Steel prices are expected to rise by 7.2 per cent this year and the rates will start firming up from October due to rise in demand in spite of weakness in international markets, economic think-tank CMIE has said.

“Price hike of the alloy is likely to begin from October. Steel demand normally picks up when monsoon season ends and the construction activity gathers pace. We expect prices to rise by 7.2 per cent in 2012,” the Centre for Monitoring Indian Economy (CMIE) said in its monthly report.

The hike will be despite a fall in international steel prices and corrections in global raw material prices, it said.

“Healthy demand from the user industries, firmness in domestic iron ore prices and a weaker rupee are likely to aid the rise in domestic prices,” it said.

However, prices are likely to remain under pressure during the July-September season as demand for steel usually weakens in monsoons, especially from the construction sector.

Besides, the steel prices in international markets will remain weak in the coming months due to unfavourable macroeconomic environment, it added.
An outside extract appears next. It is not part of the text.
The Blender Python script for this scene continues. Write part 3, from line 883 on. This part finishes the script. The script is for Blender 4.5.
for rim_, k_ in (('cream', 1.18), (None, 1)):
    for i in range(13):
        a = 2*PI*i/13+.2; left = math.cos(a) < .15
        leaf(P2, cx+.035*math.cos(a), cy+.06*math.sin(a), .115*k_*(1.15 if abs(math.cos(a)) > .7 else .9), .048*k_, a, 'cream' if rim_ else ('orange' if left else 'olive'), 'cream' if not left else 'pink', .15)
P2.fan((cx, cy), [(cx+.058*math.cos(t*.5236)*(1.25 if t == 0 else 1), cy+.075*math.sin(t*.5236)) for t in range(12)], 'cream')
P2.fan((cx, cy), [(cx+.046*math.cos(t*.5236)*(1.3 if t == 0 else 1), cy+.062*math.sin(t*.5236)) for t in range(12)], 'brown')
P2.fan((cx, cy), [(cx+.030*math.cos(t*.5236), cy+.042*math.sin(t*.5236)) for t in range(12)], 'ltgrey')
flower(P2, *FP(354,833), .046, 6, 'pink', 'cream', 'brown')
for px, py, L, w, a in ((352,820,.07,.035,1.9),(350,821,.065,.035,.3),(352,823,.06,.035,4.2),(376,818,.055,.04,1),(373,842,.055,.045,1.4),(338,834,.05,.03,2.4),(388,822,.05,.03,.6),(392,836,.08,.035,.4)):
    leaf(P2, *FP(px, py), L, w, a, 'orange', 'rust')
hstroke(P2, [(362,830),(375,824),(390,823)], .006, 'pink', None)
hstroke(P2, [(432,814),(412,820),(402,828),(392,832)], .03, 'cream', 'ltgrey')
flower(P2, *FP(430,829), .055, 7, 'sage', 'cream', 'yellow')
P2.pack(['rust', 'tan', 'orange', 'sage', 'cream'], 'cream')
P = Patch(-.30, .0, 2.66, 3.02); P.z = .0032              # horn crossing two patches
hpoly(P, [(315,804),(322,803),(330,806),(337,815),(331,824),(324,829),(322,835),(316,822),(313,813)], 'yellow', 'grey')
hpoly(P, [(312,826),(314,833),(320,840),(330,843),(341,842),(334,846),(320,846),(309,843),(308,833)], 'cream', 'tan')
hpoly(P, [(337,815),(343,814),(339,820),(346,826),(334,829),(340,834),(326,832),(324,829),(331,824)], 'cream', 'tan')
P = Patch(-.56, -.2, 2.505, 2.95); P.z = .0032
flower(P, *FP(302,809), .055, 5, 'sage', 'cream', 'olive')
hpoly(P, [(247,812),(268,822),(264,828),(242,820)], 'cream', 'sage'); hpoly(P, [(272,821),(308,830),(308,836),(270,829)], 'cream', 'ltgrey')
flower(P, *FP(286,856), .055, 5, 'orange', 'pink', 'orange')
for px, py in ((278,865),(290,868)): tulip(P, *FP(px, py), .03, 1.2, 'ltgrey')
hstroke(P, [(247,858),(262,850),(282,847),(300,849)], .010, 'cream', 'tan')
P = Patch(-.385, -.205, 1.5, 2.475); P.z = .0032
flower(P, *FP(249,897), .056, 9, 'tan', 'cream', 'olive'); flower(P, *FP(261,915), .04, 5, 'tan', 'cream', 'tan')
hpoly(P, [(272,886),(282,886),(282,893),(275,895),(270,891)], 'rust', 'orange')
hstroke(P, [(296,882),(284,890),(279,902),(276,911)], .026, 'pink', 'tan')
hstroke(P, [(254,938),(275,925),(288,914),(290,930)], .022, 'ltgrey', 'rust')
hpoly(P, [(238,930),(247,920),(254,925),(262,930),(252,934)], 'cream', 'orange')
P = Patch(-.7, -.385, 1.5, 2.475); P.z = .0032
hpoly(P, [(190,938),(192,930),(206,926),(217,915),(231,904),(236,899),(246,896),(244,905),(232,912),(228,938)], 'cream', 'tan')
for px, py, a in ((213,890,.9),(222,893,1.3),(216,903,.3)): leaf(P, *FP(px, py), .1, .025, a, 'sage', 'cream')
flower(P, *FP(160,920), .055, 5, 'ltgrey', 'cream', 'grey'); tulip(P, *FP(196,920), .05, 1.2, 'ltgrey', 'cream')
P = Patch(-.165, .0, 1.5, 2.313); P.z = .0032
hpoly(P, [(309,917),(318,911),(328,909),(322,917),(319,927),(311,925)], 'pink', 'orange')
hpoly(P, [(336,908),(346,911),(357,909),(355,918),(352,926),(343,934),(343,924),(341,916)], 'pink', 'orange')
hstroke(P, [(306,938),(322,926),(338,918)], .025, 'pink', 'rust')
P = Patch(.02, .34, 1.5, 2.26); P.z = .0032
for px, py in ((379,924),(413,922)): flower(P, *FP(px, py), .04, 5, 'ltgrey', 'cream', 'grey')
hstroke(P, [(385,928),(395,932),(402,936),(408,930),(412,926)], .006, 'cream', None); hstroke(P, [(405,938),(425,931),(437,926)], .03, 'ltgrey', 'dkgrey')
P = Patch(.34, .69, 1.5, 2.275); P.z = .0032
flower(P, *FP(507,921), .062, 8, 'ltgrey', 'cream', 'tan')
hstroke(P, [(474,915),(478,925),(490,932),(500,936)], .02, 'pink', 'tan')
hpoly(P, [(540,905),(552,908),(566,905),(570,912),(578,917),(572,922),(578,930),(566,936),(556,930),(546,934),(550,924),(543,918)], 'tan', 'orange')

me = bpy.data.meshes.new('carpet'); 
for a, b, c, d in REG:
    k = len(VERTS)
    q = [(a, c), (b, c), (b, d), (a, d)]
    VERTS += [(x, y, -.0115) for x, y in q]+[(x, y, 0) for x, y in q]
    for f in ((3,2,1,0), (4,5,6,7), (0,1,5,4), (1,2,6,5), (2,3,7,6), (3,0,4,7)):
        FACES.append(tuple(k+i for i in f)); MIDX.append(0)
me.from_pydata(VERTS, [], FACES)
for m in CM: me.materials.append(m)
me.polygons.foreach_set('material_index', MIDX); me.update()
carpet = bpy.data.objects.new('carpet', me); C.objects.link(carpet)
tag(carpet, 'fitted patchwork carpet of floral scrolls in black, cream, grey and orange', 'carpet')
Steel production is likely to rise at a modest pace in the first half due to constrained availability of iron ore and subdued demand, it said.

However, production is likely to pick up in the second half when the construction activity gathers pace after the end of the monsoons, it said, adding that supply of iron ore may improve once the mining activity starts in Karnataka.

Meanwhile, the finished steel production is expected to grow by 8.5 per cent, it said. However, finished steel prices are likely to decline further, marginally, in the coming months, it said.

Most steel companies reduced prices of finished steel products by 0.5-1 percent in June, in view of a steep fall in international prices.

Global prices corrected sharply during the last two months due to uncertainty regarding demand prospects of the alloy from Europe and China, it explained. However, weaker rupee restricted the downside in domestic prices.